Defect Recognition for the Semiconductor Industry

Ken Tobin (left), Shaun Gleason, and Tom Karnowski show the display of results from the spatial signature analysis algorithm they developed.


The U.S. semiconductor industry is reducing waste, raising its productivity, and lowering its costs in producing electronic components for computers, thanks to a software tool developed at ORNL. Working with SEMATECH, which was created in 1987 as a partnership between the U.S. government and the semiconductor industry to make the U.S. semiconductor industry more competitive, ORNL developed an algorithm that recognizes defect patterns on silicon wafers and identifies the manufacturing problems causing the defects. This “spatial signature analysis” (SSA) tool has been licensed to 14 semiconductor manufacturers and equipment suppliers. Because the manufacturing process involves hundreds of steps, the opportunities for defects to form are many. Defects in the dies on the wafers—tiny luminescent squares dotting 8-inch black disks—mean that these dies for carrying traces of electrical current are unfit for use in microprocessor chips, the “brains” of desktop computers. A certain pattern of defects, or signature, usually indicates a particular manufacturing problem. For example, a scratch across many dies on a wafer could be a sign of mechanical mishandling of the wafer by an industrial robot.

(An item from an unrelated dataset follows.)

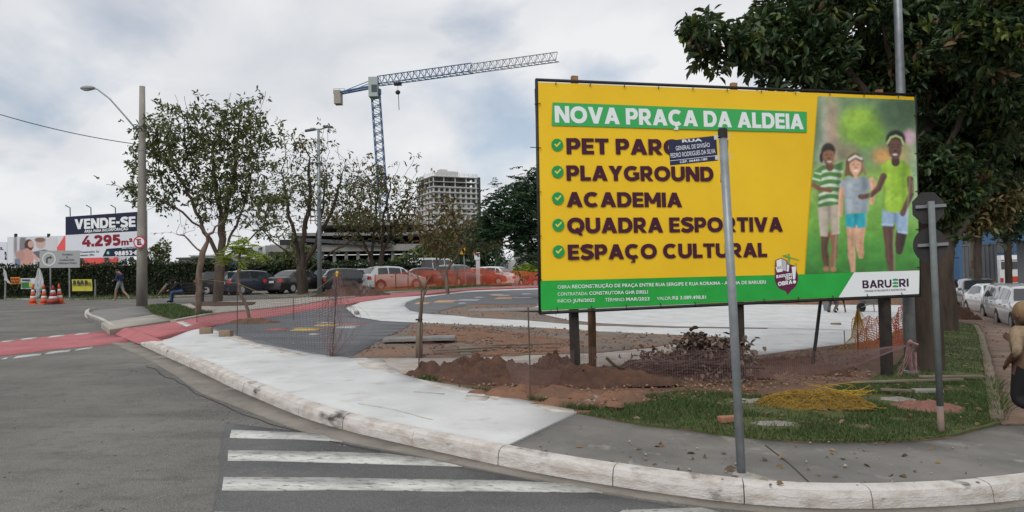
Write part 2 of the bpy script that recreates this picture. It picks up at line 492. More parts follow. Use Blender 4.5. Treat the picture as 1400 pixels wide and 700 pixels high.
m_ground = mat('ground soil', (.12, .10, .075), .95, (.07, .085, .04), .4, .4, .6)
def asphalt(name, base, light, dark):
    m = bpy.data.materials.new(name); m.use_nodes = True; t = m.node_tree; p = t.nodes['Principled BSDF']; p.inputs['Roughness'].default_value = .9; p.inputs['Specular IOR Level'].default_value = .3
    tc_ = t.nodes.new('ShaderNodeTexCoord')
    def nz(scale, det, rough=.6, st=None, dist=0):
        n = t.nodes.new('ShaderNodeTexNoise'); n.inputs['Scale'].default_value = scale; n.inputs['Detail'].default_value = det; n.inputs['Roughness'].default_value = rough; n.inputs['Distortion'].default_value = dist
        mp = t.nodes.new('ShaderNodeMapping'); mp.inputs['Location'].default_value = (scale, scale * 1.7, 0)
        if st: mp.inputs['Scale'].default_value = st; mp.inputs['Rotation'].default_value = (0, 0, R(-38))
        t.links.new(tc_.outputs['Object'], mp.inputs[0]); t.links.new(mp.outputs[0], n.inputs['Vector']); return n
    cur = None
    for n, lo, hi, c in ((nz(.45, 5), .40, .62, light), (nz(1.0, 6, .65, (.35, 1.6, 1)), .50, .72, dark), (nz(5, 8, .7), .52, .75, dark), (nz(130, 2), .54, .70, tuple(k * 1.9 for k in light)), (nz(95, 2), .58, .72, tuple(k * .45 for k in dark))):
        r = t.nodes.new('ShaderNodeMapRange'); r.inputs[1].default_value = lo; r.inputs[2].default_value = hi; t.links.new(n.outputs['Fac'], r.inputs[0])
        mx = t.nodes.new('ShaderNodeMix'); mx.data_type = 'RGBA'; mx.inputs[7].default_value = c + (1,)
        if cur is None: mx.inputs[6].default_value = base + (1,)
        else: t.links.new(cur, mx.inputs[6])
        t.links.new(r.outputs[0], mx.inputs[0]); cur = mx.outputs[2]
    t.links.new(cur, p.inputs['Base Color'])
    b = t.nodes.new('ShaderNodeBump'); b.inputs['Strength'].default_value = .8; b.inputs['Distance'].default_value = .01; t.links.new(nz(80, 4).outputs['Fac'], b.inputs['Height']); t.links.new(b.outputs[0], p.inputs['Normal'])
    return m
m_asph = asphalt('asphalt', (.102, .100, .093), (.170, .164, .147), (.070, .068, .064))
m_asph_new = mat('dark asphalt', (.105, .11, .12), .85, (.15, .155, .165), 1.1, .35, .65, bump=.4, bscale=60,
                 col3=(.20, .20, .205), scale3=2.4, lo3=.60, hi3=.78, stretch=(.5, 1.6, 1))
m_conc = mat('new white concrete', (.58, .585, .58), .85, (.46, .465, .46), 1.1, .36, .68, bump=.25, bscale=30, detail=9,
             col3=(.37, .35, .32), scale3=2.6, lo3=.56, hi3=.76)
m_conc_d = mat('dirty concrete', (.40, .37, .34), .9, (.30, .255, .22), 2.2, .38, .62, bump=.2, bscale=30,
               col3=(.27, .17, .11), scale3=3, lo3=.58, hi3=.7)
m_pave = mat('grey pavement', (.205, .195, .182), .9, (.125, .12, .113), .9, .36, .66, bump=.3, bscale=34,
             col3=(.33, .31, .285), scale3=2.8, lo3=.60, hi3=.75)
m_island = mat('island pavement', (.21, .205, .195), .9, (.17, .165, .155), 1.5, bump=.2)
m_lightpave = mat('pale pavement', (.36, .335, .295), .9, (.29, .265, .23), 1.6, bump=.2)
m_gutter = mat('gutter concrete', (.235, .212, .185), .9, (.165, .148, .125), 2.4, .36, .66, bump=.3, bscale=50,
               col3=(.12, .105, .09), scale3=9, lo3=.6, hi3=.72)
m_lane = mat('red bike lane paint', (.42, .135, .145), .85, (.33, .11, .115), 1.7, .35, .65, bump=.2, bscale=50,
             col3=(.47, .20, .19), scale3=4, lo3=.6, hi3=.74)
m_line = mat('worn white road paint', (.56, .56, .53), .8, (.30, .295, .28), 3, .46, .68, col3=(.14, .135, .13), scale3=26, lo3=.53, hi3=.68, stretch=(.5, 1.3, 1), bump=.2, bscale=60)
m_soil = mat('red brown soil', (.17, .095, .062), .98, (.105, .07, .05), 1.8, .36, .62, bump=.9, bscale=14,
             col3=(.22, .115, .068), scale3=2.4, lo3=.52, hi3=.66)
m_gsoil = mat('grey construction soil', (.20, .165, .135), .98, (.135, .112, .095), 2.5, .36, .62, bump=.9, bscale=14,
              col3=(.22, .125, .08), scale3=.9, lo3=.50, hi3=.60)
m_osoil = mat('orange clay', (.225, .118, .074), .98, (.15, .088, .06), 3.5, .36, .62, bump=.9, bscale=18)
m_dsoil = mat('dark root soil', (.115, .06, .04), .98, (.07, .04, .03), 5, .36, .62, bump=1, bscale=22)
m_lawn = mat('lawn soil', (.060, .082, .026), .95, (.095, .10, .04), 2.2, .36, .62, bump=.6, bscale=24,
             col3=(.15, .105, .062), scale3=1.1, lo3=.56, hi3=.7)
m_brickpath = None

# the base ground to the horizon, one sheet; finer near the corner
def base_ground():
    xs = np.concatenate([np.linspace(-1500, -70, 12), np.arange(-66, 60, 3.0), np.linspace(64, 1500, 12)])
    ys = np.concatenate([np.linspace(-60, -21, 4), np.arange(-18, 96, 3.0), np.linspace(100, 2500, 14)])
    rows = [[(x, y, G(x, y) - .10) for x in xs] for y in ys]
    mb = MB(); mb.grid(rows)
    tag(mb.build('ground', m_ground, smooth=True, fix=False), kind='structure')
base_ground()
# the carriageway: the near road, the road behind the plaza and the parking lane
sheet('road', [(-60, -8), (14, -8), (14, 4.5), (10, 20), (8, 40), (6, 60), (40, 64), (40, 84), (-20, 74), (-60, 49.5)], 0.0, m_asph, step=2.0)

# kerb line of the corner, read along its foot
kfoot = [(187, 470), (229, 489), (269, 507), (314, 529), (357, 548), (400, 566), (436, 579), (490, 594), (562, 610.5), (625, 624),
         (680, 637), (740, 649), (812, 661.5), (890, 673.5), (968, 685), (1040, 692), (1100, 696), (1137, 698), (1200, 697), (1274, 694), (1343, 690), (1400, 684), (1500, 668)]
kp = plan(kfoot, 0.0)
def smooth_path(p, step):
    p = [Vector(q) for q in p]; out = []
    for i in range(len(p) - 1):
        a = p[max(0, i - 1)]; b = p[i]; c = p[i + 1]; d = p[min(len(p) - 1, i + 2)]
        n = max(1, int((c - b).length / step))
        for k in range(n):
            t = k / n
            out.append(.5 * ((2 * b) + (c - a) * t + (2 * a - 5 * b + 4 * c - d) * t * t + (3 * b - a - 3 * c + d) * t ** 3))
    out.append(p[-1])
    return out
kpath = smooth_path(kp, .12)
for _ in range(6): kpath = [kpath[0]] + [(kpath[i - 1] + kpath[i] * 2 + kpath[i + 1]) / 4 for i in range(1, len(kpath) - 1)] + [kpath[-1]]
def knormal(path, i):
    t = (path[min(i + 1, len(path) - 1)] - path[max(i - 1, 0)]).normalized()
    return Vector((-t.y, t.x))           # to the left of travel: towards the pavement
KH = .14
def rise(s): return min(1.0, .15 + s / 1.4)
def kerb(path, name, m, h=KH, w=.15, stone=.9, ramp=True, side=1):
    L = [0.0]
    for i in range(1, len(path)): L.append(L[-1] + (path[i] - path[i - 1]).length)
    mb = MB(); prof = [(0, -.05), (.012, .55), (.03, .88), (.055, .985), (.085, 1.02), (.12, 1.03), (w, 1.03), (w + .005, -.05)]
    cur = 0; start = 0; brk = []
    nxt = stone * random.uniform(.9, 1.1)
    for i, l in enumerate(L):
        if l > nxt: brk.append(i); nxt = l + stone * random.uniform(.9, 1.15)
    brk = [0] + brk + [len(path) - 1]
    for a, b in zip(brk[:-1], brk[1:]):
        if b - a < 1: continue
        jz = random.uniform(-.004, .004); jo = random.uniform(-.004, .004)
        rows = []
        for i in range(a, b + 1):
            p = path[i]; n = knormal(path, i) * side
            if i == a and i > 0: p = p + (path[i + 1] - p).normalized() * .004
            if i == b and i < len(path) - 1: p = p - (p - path[i - 1]).normalized() * .004
            k = rise(L[i]) if ramp else 1
            row = []
            for o, z in prof:
                q = p + n * (o + jo)
                row.append((q.x, q.y, G(q.x, q.y) + (z * (h + jz) * k if z > 0 else z)))
            rows.append(row)
        mb.grid(rows)
        for r in (rows[0], rows[-1]): mb.add(r, [tuple(range(len(r)))])
    return tag(mb.build(name, m, fix=True), kind='structure')
m_kerb = mat('whitewashed kerb', (.56, .53, .50), .9, (.42, .375, .335), 4.2, .44, .62, bump=.6, bscale=26, detail=9,
             col3=(.085, .078, .072), scale3=2.1, lo3=.58, hi3=.68, stretch=(1, 1, 2.5))
kerb(kpath, 'kerb', m_kerb)
# gutter
gut = [(150, 468), (200, 491), (240, 514), (274, 537), (328, 558), (370, 574.5), (412, 589.5), (472, 604.5), (538, 617), (640, 638), (700, 650.5),
       (740, 657), (824, 673.5), (890, 684), (968, 694), (1040, 701), (1100, 705), (1200, 707), (1343, 700), (1400, 693), (1500, 676)]
gp = smooth_path(plan(gut, 0), .25)
gpoly = [(p.x, p.y) for p in gp] + [(p.x + knormal(kpath, min(i, len(kpath) - 1)).x * .03, p.y) for i, p in list(enumerate(kpath))[::-2]]
sheet('gutter', gpoly, .004, m_gutter, step=.5)

# the raised surfaces. everything beyond the kerb stands a kerb's height above the road
kin = [(p + knormal(kpath, i) * .12) for i, p in enumerate(kpath)]
kpx_in = [(p.x, p.y) for p in kin]
def lift(x, y):                                  # the dropped end of the kerb where the lane comes up
    d = math.hypot(x - kpath[0].x, y - kpath[0].y)
    e = (y - kpath[0].y) * .0
    return KH * min(1.0, max(.10, (d + .15) / 1.5))
def klift(off): return lambda x, y: lift(x, y) + off
# base fill of the plaza (hard soil), everything else lies on it
back = plan([(240, 438), (300, 428.6), (400, 418.4), (500, 407.5), (600, 397.7), (660, 393.5), (738, 390.2), (900, 389), (1230, 398)], KH)
fill = kpx_in[::6] + [kpx_in[-1]] + [(11.5, 9.5), (10.5, 14), (11.2, 24), (13, 40)] + back[::-1]
sheet('plaza_ground', fill, klift(-.05), m_gsoil, step=.8)

joint_a, joint_b = (691, 612), (789, 563)
# index on the kerb nearest the joint
ja = at(*joint_a, KH); jb = at(*joint_b, KH)
ij = min(range(len(kin)), key=lambda i: (kin[i] - Vector((ja.x, ja.y))).length)
back_w = plan([(732, 550), (673, 537), (621, 526.5), (578, 519.5), (552, 512), (516, 488.6), (478, 488.6), (427, 483), (358, 470), (327, 461), (287, 448.6), (271, 448.6), (200, 462.5)], KH)
sheet('sidewalk', kpx_in[:ij + 1:4] + [kpx_in[ij]] + [(jb.x, jb.y)] + back_w, klift(0), m_conc, step=.6)
grass_edge = [(791, 564), (830, 571.5), (884, 581), (944, 587), (980, 593), (1040, 599.5), (1100, 603), (1143, 603), (1200, 603.5), (1251, 602), (1286, 598.6), (1329, 588.6), (1369, 579)]
ge = plan(grass_edge, KH)
gray = [(p[0], p[1]) for p in kpx_in[ij:]]
gl = [Vector(gray[0]) ] 
sheet('grey_pavement', gray[::4] + [gray[-1]] + plan([(1520, 566), (1420, 573)], KH) + [(x, y) for x, y in ge[::-1]] + [(jb.x + .02, jb.y)], lambda x, y: KH - .012, m_pave, step=.5)
# pavement crack / expansion joint beside the sign post
def strip_on(name, pts, w, dz, m, kind='structure', edge=0):
    pts = [Vector(p) for p in pts]; P = []; Q = []
    for i, p in enumerate(pts):
        n = knormal(pts, i) * (w if not hasattr(w, '__len__') else w[i]) / 2
        P.append(tuple(p + n)); Q.append(tuple(p - n))
    return sheet(name, P + Q[::-1], dz, m, step=.6, kind=kind, edge=edge)
m_crack = mat('crack', (.06, .055, .05), .95)
strip_on('pavement_joint', plan([(1046, 607), (1080, 633), (1112, 663)], KH), .012, KH - .008, m_crack)
m_patch = mat('mortar patch', (.36, .345, .32), .9, (.25, .24, .22), 6)
region('mortar_patch', [(1000, 649), (1012, 645), (1034, 646), (1056, 654), (1064, 659), (1044, 658), (1020, 656)], KH - .006, m_patch, step=.15, edge=.015)
region('mortar_patch', [(858, 631), (864, 626), (868, 632), (885, 638), (878, 641), (862, 638)], KH - .006, m_patch, step=.1, edge=.012)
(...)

“SSA rapidly extracts only meaningful information from huge amounts of data on the wafers obtained from lasers and microscopes,” says Ken Tobin, a senior research scientist at ORNL and one of the developers of the algorithm. “It quickly identifies defect patterns and traces them to manufacturing malfunctions, enabling industry engineers to find and fix the problem fast.”

“An excellent use of this tool is the detection of scratches caused from wafer handling in real time,” says Marylyn Bennett of Texas Instruments in Dallas, Texas. “If we could automatically detect and prevent scratches alone, the potential savings would be about $100,000 for every lot of wafers saved.” SSA was fully integrated into the Texas Instruments data management system in November 1997. Lockheed Martin Energy Research Corporation (LMER), which manages ORNL, recently licensed the ORNL-SEMATECH SSA technology to 14 companies, many of which are SEMATECH member companies. The licensees are eight semiconductor manufacturers—Advanced Micro Devices, IBM, Intel, Lucent Technologies, Motorola, National Semiconductor, Rockwell, and Texas Instruments—and six semiconductor equipment suppliers—Applied Materials, Defect and Yield Management, Inspex, KLA-Tencor, Knights Technology, Inc., and ADE, Inc.

SSA technology was developed by Kenneth Tobin, Shaun S. Gleason, and Thomas P. Karnowski, all of the Image Science and Machine Vision Group in ORNL’s I&C Division, under a CRADA between the Defect Reduction Technology Group at SEMATECH in Austin, Texas, and DOE, which provided half the funding.

A scratch-and-spray deposition pattern is shown on this wafer map.


In 1998, the developers won three awards for the SSA technology: a Technical Achievement Award from LMER, a Marketed Technology Award from the American Museum of Science and Energy in Oak Ridge, and a Department of Energy Federal Laboratory Consortium Award for Excellence in Technology Transfer.

Other industries that may benefit from this knowledge-based tool include manufacturers of textiles, flat panel displays, and optical and magnetic disks.

ORNL has developed measurement technologies that may help reduce or eliminate waste in the steel, textile, and semiconductor industries. For consumers, these advances may mean higher-quality and lower-cost cars, clothing, and computers.